Appeal from an order of the Supreme Court (Duskas, J.), entered December 11, 1992 in St. Lawrence County, which denied plaintiff’s motion for summary judgment and granted defendant’s motion for summary judgment dismissing the complaint.
In July 1988, defendant purchased two GMC school buses for $81,242 from Maier-Schule GMC, Inc., a truck and bus dealership located in Buffalo. On December 12, 1988, Maier-Schule assigned to plaintiff "all accounts and sums due and to become due to Dealer from Clinton-Fine Central School (Purchaser) on account of the sale by Dealer to Purchaser from time to time of new GMC motor vehicles”. Defendant’s business manager acknowledged receipt of the assignment on January 9, 1989 and agreed to make payments for vehicles purchased from Maier-Schule in accordance with the terms of the assignment. Despite the assignment, defendant paid the invoice for the buses by remitting an $81,242 check to Maier-Schule. Plaintiff never registered an objection to defendant regarding this method of payment.
Defendant again contracted on September 7, 1989 to purchase two GMC school buses from Maier-Schule for $80,318. As before, it paid for the buses on January 12, 1990 by remitting its check to Maier-Schule. This time Maier-Schule failed to forward the proceeds of the check to plaintiff, presumably because it went out of business in March 1990.
Plaintiff then commenced this action seeking damages from *940defendant on the ground that defendant’s January 1990 payment to Maier-Schule constituted a breach of the assignment. Following joinder of issue, both parties sought summary judgment. Supreme Court denied plaintiffs motion and granted defendant’s motion, holding that defendant was justified in making payment to Maier-Schule pursuant to a classic indirect collection procedure.
It is well settled that once an account debtor has notice of an assignment, the account debtor is liable to the assignee if the account debtor pays the assignor money which, under the terms of the assignment, belongs to the assignee (see, General Motors Acceptance Corp. v Scio Volunteer Fire Dept., 191 AD2d 981; General Motors Acceptance Corp. v Albany Water Bd., 187 AD2d 894). However, even though an account debtor is aware of an assignment, if the account debtor continues to pay the assignor and the assignee does not object, the account debtor is not bound by the assignment (see, Warrington v Dawson, 798 F2d 1533, 1539; Haas’ Estate v Metro-Goldwyn-Mayer, Inc., 617 F2d 1136, 1140). In such a situation, an assignee who wants to take over collection must notify the account debtor to make future payments to him (see, First Natl. Bank v Board of Educ., 68 Ill App 3d 21, 24, 385 NE2d 811; see also, UCC 9-318, official comment 3).

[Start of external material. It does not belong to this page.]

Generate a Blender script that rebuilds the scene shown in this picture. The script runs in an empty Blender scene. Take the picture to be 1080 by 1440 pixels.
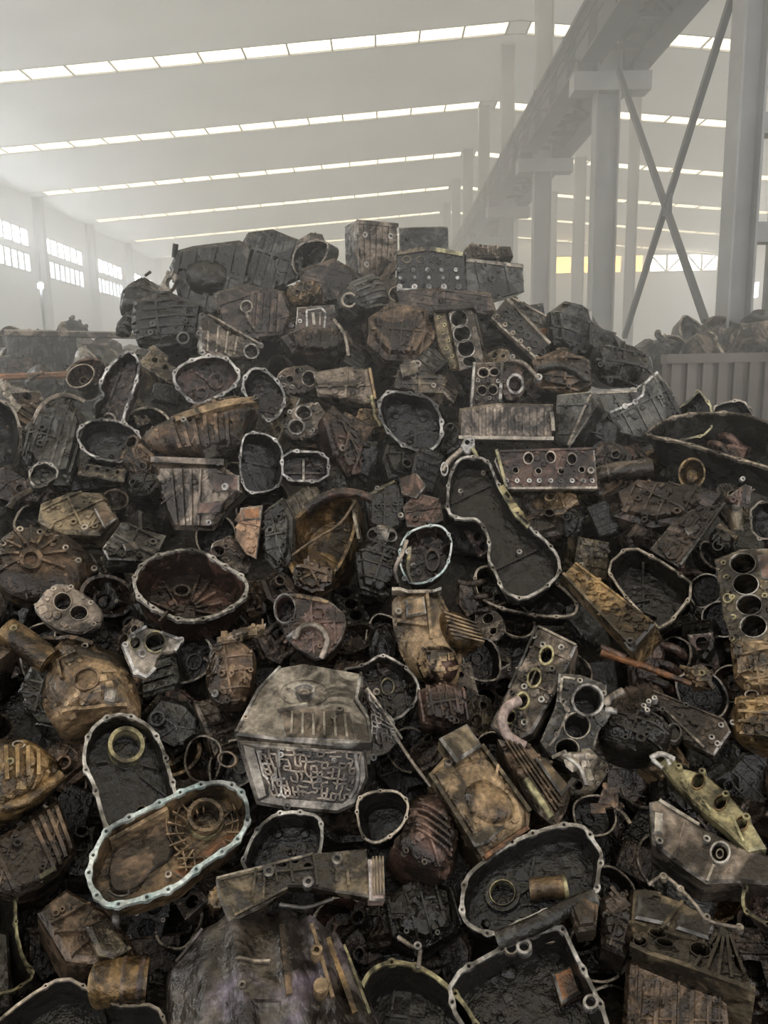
import bpy, math, random
from mathutils import Vector, Matrix, noise as mn
from mathutils.geometry import tessellate_polygon
from mathutils.bvhtree import BVHTree

SC = bpy.context.scene
COL = SC.collection
R = math.radians

# ------------------------------------------------------------------ camera
F_PX, CX, CY = 1081.0, 540.0, 720.0
CAM = Vector((0.0, 0.0, 1.65))
PITCH, ROLL = R(10.3), R(1.1)
fwd = Vector((0, math.cos(PITCH), -math.sin(PITCH)))
rgt0 = Vector((1, 0, 0))
up0 = rgt0.cross(fwd)
rgt = rgt0 * math.cos(ROLL) - up0 * math.sin(ROLL)
up = up0 * math.cos(ROLL) + rgt0 * math.sin(ROLL)
cd = bpy.data.cameras.new('camera')
cam = bpy.data.objects.new('camera', cd)
COL.objects.link(cam)
cam.matrix_world = Matrix(((rgt.x, up.x, -fwd.x, CAM.x), (rgt.y, up.y, -fwd.y, CAM.y), (rgt.z, up.z, -fwd.z, CAM.z), (0, 0, 0, 1)))
cd.sensor_fit = 'VERTICAL'
cd.angle_y = 2 * math.atan(720 / F_PX)
cd.clip_start, cd.clip_end = 0.05, 300
SC.camera = cam

# ------------------------------------------------------------------ light
W = bpy.data.worlds.new('sky'); SC.world = W
W.use_nodes = True
WB = W.node_tree.nodes['Background']
WB.inputs['Color'].default_value = (0.95, 0.97, 1.0, 1)
WB.inputs['Strength'].default_value = 1.35
SKYLIGHT_GLOW = 3.9        # daylight through the translucent roof strips
WINDOW_GLOW = 19.0          # daylight through the wall glazing
HAZE_DENSITY = 0.048
HAZE_NEAR = 0.040
SC.view_settings.view_transform = 'Standard'
SC.view_settings.look = 'None'
SC.view_settings.gamma = 1
SC.view_settings.use_curve_mapping = False
SC.view_settings.exposure = 0.4
SC.cycles.max_bounces = 4
SC.cycles.diffuse_bounces = 2
SC.cycles.glossy_bounces = 2
SC.cycles.volume_bounces = 1
SC.cycles.sample_clamp_indirect = 4.0

# ------------------------------------------------------------------ pixel -> place
def ray(px, py):
    return (fwd + rgt * ((px - CX) / F_PX) - up * ((py - CY) / F_PX)).normalized()
HS, HY0 = 0.70, 1.55       # slope of the heap's face and where its foot meets the floor
HN = Vector((0, -HS, 1)).normalized()
def heap_pt(px, py, lift=0.0):
    d = ray(px, py)
    den = d.z - HS * d.y
    t = (HS * (CAM.y - HY0) - CAM.z) / den
    return CAM + d * (t - lift)
def at_y(px, py, Y):
    d = ray(px, py)
    return CAM + d * (Y / d.y)
def project(p):
    q = p - CAM
    z = q.dot(fwd)
    return (CX + F_PX * q.dot(rgt) / z, CY - F_PX * q.dot(up) / z)

# ------------------------------------------------------------------ materials
def nt_new(name):
    m = bpy.data.materials.new(name); m.use_nodes = True
    nt = m.node_tree; nt.nodes.clear()
    return m, nt, nt.nodes.new, nt.links.new

def ramp(n, stops):
    el = n.color_ramp.elements
    while len(el) < len(stops): el.new(0.5)
    for e, (p, c) in zip(el, stops):
        e.position = p; e.color = (c[0], c[1], c[2], 1)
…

Here, unlike in General Motors Acceptance Corp. v Scio Volunteer Fire Dept. (supra) and General Motors Acceptance Corp. v Albany Water Bd. (supra), there was a previous course of dealing between defendant and Maier-Schule and plaintiff permitted Maier-Schule to collect claims by not objecting to defendant paying Maier-Schule on January 23, 1989. Therefore, because plaintiff never notified defendant of its desire that future payments be made to it, defendant was justified in making payment to Maier-Schule. Accordingly, we affirm.
Mikoll, J. P., Yesawich Jr., Crew III and Mahoney, JJ., concur. Ordered that the order is affirmed, with costs.